Imagem de Vítor Nunes |
Se a memória não me engana, a aprovação dos cortes de Sócrates, por parte do TC, foi acompanhada de uma ressalva que pressupunha que esses cortes tivessem um carácter provisório e excepcional. Todavia, parece que, atendendo às explicações informais que o presidente do TC tem por hábito dar no final da leitura pública das decisões que o tribunal toma, a situação agora já não é precisamente essa. Na realidade, a justificação avançada para o chumbo dos últimos cortes decretados pelo actual governo foi, segundo deu a entender o presidente do TC, apenas a circunstância de eles serem mais gravosos do que os decretados pelo governo anterior — quer no aumento das percentagens de redução salarial, quer na diminuição do número de funcionários isentos da mesma. A razão do chumbo terá sido, pois, o agravamento dos cortes e não o facto de os cortes se perpetuarem. Se for este o ponto de vista dominante dentro do TC (dando assim sinais de cedência às pressões do governo), estamos perante uma situação verdadeiramente esdrúxula, isto é: o carácter provisório e excepcional dos cortes já não é constitucionalmente exigido, o que constitucionalnente passou a ser exigido é que os cortes não sejam maiores e mais abrangentes do que os cortes do governo anterior.

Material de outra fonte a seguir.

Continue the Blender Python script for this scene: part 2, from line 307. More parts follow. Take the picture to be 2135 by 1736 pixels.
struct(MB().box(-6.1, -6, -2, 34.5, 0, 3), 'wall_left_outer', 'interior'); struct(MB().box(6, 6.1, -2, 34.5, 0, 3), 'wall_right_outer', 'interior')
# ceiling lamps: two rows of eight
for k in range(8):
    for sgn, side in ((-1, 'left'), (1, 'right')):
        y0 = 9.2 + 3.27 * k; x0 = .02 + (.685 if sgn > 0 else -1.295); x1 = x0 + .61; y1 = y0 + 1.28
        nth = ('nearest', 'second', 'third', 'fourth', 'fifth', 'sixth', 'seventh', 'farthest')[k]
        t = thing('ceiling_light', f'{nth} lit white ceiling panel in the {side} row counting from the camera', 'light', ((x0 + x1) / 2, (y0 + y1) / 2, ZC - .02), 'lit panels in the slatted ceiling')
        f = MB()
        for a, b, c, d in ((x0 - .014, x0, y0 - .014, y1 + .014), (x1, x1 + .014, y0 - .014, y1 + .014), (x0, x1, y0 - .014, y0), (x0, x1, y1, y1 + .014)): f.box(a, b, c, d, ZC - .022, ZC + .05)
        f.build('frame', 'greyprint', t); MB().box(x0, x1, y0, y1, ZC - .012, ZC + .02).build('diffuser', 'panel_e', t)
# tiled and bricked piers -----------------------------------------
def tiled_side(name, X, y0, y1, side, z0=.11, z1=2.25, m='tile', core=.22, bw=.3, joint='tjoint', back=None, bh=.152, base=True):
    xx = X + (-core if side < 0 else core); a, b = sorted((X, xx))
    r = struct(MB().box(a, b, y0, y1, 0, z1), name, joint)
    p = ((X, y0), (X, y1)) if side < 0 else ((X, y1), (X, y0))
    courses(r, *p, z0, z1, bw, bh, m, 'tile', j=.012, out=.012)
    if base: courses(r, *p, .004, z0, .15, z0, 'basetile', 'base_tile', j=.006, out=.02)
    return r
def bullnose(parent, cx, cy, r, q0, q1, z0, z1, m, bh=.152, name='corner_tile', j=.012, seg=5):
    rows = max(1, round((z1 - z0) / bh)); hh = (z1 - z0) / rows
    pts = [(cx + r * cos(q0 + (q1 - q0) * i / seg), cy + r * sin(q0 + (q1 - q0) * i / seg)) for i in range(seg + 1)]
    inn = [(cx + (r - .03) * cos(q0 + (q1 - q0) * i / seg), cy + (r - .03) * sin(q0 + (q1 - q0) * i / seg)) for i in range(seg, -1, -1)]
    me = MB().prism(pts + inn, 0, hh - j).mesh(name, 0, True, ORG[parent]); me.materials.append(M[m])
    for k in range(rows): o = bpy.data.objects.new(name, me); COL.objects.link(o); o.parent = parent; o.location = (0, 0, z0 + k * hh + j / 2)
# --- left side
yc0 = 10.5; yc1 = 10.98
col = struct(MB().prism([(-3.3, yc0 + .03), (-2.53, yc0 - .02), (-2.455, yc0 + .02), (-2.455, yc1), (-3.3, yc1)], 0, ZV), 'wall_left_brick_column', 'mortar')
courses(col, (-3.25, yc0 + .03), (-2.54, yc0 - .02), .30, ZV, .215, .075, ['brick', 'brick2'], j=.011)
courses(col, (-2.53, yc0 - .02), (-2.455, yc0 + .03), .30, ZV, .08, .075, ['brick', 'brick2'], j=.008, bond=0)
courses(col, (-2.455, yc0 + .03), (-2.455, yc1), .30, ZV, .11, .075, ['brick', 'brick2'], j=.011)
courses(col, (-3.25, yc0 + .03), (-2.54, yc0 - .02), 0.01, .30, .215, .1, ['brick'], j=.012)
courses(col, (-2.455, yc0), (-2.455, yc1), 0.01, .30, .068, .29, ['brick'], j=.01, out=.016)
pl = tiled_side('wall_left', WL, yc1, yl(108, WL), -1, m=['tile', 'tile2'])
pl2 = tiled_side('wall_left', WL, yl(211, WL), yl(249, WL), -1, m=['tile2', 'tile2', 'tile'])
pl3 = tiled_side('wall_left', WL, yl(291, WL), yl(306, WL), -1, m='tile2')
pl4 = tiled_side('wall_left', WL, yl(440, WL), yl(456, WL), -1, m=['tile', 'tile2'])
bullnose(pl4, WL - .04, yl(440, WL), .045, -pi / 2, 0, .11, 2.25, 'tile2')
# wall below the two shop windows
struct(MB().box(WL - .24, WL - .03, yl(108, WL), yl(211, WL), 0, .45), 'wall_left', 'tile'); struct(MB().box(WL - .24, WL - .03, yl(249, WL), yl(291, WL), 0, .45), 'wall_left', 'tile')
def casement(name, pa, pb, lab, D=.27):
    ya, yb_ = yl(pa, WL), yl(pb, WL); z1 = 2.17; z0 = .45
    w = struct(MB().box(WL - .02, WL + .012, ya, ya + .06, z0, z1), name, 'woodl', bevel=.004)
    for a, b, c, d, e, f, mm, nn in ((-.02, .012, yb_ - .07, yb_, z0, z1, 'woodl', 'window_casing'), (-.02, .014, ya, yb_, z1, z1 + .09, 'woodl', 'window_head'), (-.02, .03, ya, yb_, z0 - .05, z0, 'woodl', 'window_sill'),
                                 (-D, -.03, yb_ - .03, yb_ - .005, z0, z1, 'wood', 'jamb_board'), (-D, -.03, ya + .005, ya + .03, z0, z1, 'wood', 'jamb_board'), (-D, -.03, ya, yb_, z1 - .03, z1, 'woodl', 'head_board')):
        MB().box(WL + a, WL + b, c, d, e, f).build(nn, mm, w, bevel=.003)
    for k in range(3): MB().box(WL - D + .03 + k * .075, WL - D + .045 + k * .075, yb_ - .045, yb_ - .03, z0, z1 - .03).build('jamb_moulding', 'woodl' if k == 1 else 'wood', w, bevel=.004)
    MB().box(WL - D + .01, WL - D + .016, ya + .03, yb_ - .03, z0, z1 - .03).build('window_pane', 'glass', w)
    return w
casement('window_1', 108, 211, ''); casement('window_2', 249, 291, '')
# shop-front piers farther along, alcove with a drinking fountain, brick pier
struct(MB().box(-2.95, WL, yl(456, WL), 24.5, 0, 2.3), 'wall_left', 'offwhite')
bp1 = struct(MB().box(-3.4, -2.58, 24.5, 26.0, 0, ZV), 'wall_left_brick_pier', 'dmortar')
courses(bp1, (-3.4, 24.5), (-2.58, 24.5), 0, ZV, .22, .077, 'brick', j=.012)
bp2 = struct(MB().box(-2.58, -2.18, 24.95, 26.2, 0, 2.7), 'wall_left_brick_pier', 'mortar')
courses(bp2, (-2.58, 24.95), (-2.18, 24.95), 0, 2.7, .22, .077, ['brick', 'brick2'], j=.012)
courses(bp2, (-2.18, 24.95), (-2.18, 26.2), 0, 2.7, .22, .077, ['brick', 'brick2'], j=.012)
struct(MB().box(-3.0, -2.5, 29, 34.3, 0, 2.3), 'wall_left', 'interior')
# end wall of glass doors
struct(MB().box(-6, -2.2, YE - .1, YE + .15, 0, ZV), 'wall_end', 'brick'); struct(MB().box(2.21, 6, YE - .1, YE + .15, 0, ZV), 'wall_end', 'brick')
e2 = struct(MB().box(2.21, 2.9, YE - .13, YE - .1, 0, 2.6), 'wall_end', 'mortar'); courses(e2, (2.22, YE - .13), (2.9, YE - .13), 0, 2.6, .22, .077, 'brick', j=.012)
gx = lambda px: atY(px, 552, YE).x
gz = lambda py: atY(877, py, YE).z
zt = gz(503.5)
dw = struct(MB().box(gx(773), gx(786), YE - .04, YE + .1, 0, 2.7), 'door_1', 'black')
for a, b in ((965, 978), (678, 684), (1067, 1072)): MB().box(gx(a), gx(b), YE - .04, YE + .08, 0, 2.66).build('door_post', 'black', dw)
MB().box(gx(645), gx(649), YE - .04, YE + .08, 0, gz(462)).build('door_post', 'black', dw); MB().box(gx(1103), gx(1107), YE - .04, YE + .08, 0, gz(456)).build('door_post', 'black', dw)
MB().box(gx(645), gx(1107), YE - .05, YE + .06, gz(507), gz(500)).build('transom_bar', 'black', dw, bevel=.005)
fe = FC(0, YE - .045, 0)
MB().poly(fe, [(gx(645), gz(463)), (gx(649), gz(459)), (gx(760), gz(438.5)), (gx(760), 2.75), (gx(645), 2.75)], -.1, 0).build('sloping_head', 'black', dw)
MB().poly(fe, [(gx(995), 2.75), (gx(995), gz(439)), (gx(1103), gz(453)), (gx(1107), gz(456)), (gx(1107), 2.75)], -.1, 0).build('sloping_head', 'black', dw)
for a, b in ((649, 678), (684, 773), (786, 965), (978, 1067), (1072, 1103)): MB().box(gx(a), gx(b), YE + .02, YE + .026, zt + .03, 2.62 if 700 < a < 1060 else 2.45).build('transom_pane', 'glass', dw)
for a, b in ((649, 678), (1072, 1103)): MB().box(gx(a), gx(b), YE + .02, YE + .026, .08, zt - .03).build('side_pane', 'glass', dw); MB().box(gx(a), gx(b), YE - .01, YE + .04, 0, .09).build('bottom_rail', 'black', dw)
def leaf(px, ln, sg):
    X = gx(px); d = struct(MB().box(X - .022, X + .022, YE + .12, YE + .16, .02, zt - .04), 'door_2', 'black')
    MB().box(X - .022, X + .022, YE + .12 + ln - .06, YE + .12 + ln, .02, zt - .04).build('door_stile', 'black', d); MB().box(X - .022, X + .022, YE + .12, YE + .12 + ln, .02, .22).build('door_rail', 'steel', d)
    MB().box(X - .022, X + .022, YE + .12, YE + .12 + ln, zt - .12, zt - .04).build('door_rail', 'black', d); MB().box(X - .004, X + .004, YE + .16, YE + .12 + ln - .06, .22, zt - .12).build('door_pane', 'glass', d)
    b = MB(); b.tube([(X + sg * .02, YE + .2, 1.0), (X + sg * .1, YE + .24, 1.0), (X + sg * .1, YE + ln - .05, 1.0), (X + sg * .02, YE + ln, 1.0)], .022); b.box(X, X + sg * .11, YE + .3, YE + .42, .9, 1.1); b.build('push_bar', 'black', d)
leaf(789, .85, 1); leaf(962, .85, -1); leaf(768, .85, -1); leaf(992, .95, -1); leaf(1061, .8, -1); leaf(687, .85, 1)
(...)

E foi precisamente isto que o governo acabou de pôr em marcha.
Perante esta situação, os funcionários públicos têm razões para se sentirem confortados. Na verdade, deixam de estar sujeitos a uma medida de direita e inconstitucional para passarem a estar sujeitos a uma medida de esquerda e constitucional. Não se cansando Sócrates de se autoclassificar como um homem de esquerda, não se inibindo o PS de se auto-afirmar como um partido de esquerda, distinto do PSD e do CDS, teremos de entender que os cortes nos salários operados pelo ex-primeiro-ministro socialista foram uma medida de esquerda, acrescida do facto de ter sido considerada constitucional.
É, pois, um alívio para os funcionários públicos que vão continuar a ver os seus salários reduzidos: de uma só vez, vêem-se livres de cortes salariais de direita e inconstitucionais e passam a ter cortes salariais de esquerda e constitucionais. Os funcionários públicos sentirão certamente o privilégio de poderem ser apontados como um exemplo de quem conhece a diferença clara entre ser governado por partidos de direita e ser governado pelo PS, que, segundo o próprio faz constar, é de esquerda.